__Available data__:

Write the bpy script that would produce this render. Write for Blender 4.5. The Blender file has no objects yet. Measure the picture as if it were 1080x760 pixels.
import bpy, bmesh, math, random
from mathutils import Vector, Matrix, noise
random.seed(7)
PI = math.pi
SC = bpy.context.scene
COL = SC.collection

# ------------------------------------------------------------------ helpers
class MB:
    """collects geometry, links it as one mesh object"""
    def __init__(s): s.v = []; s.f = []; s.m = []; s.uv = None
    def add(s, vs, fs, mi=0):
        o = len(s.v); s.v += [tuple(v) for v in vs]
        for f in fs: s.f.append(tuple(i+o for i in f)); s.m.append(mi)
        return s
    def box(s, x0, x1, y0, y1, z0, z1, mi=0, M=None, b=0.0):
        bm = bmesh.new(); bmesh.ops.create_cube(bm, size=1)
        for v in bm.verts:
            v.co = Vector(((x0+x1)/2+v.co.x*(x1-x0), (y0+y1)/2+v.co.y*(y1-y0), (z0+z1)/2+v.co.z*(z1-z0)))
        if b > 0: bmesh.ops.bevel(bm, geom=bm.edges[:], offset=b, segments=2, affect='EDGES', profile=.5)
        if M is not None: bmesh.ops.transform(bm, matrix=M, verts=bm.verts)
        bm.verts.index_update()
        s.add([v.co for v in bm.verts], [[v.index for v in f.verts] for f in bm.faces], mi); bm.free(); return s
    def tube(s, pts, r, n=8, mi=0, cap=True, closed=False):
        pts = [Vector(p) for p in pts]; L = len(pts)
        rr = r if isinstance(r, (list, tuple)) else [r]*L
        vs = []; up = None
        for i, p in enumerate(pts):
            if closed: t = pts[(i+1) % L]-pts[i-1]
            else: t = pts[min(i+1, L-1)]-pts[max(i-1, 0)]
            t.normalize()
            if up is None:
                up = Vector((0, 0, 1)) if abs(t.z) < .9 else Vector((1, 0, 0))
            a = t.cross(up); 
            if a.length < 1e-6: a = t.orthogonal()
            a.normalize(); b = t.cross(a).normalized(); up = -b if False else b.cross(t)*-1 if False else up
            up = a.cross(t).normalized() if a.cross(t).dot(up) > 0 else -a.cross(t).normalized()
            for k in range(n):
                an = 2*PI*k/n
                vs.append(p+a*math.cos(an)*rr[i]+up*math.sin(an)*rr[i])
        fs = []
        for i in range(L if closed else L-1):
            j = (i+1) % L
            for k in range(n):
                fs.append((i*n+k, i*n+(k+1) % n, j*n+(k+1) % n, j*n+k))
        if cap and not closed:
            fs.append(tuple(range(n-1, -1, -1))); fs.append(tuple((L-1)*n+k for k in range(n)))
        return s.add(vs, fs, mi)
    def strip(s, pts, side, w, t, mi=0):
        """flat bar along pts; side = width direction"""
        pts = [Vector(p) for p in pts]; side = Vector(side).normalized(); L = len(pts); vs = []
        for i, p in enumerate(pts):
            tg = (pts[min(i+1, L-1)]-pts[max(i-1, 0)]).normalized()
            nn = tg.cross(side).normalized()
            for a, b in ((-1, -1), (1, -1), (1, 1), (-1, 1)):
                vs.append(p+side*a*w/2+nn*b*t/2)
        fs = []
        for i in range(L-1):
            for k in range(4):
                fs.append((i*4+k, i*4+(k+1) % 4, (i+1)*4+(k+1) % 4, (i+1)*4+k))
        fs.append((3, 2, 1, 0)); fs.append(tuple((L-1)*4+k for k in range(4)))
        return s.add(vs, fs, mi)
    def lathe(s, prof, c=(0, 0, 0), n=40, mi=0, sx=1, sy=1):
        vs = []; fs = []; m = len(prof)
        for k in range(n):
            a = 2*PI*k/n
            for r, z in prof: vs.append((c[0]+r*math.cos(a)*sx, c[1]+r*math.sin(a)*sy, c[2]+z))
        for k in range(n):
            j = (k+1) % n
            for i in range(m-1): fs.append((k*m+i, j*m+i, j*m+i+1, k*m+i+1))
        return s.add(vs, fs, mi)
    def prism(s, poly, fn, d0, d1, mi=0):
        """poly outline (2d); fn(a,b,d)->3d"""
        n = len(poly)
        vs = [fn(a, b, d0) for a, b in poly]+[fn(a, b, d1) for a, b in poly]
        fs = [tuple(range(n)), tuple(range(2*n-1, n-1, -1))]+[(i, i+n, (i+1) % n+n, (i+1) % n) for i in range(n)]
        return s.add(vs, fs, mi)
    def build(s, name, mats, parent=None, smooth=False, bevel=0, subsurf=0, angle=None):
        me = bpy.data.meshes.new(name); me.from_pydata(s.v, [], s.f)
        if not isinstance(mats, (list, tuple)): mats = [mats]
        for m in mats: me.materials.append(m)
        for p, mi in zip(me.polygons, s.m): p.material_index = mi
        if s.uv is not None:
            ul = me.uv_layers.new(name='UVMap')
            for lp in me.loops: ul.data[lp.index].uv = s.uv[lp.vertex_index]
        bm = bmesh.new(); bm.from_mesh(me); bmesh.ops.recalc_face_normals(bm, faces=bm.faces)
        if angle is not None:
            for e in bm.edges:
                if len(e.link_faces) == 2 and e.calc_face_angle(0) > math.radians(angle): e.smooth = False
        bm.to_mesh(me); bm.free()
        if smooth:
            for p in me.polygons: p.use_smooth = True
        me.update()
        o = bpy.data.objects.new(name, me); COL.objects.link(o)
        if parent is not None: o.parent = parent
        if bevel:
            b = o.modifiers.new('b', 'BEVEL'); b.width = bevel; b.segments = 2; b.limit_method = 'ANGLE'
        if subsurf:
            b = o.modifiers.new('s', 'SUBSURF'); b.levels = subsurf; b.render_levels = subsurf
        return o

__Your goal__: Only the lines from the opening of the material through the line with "COL = SC.collection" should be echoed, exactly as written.

__The completed task__:
Write the bpy script that would produce this render. Write for Blender 4.5. The Blender file has no objects yet. Measure the picture as if it were 1080x760 pixels.
import bpy, bmesh, math, random
from mathutils import Vector, Matrix, noise
random.seed(7)
PI = math.pi
SC = bpy.context.scene
COL = SC.collection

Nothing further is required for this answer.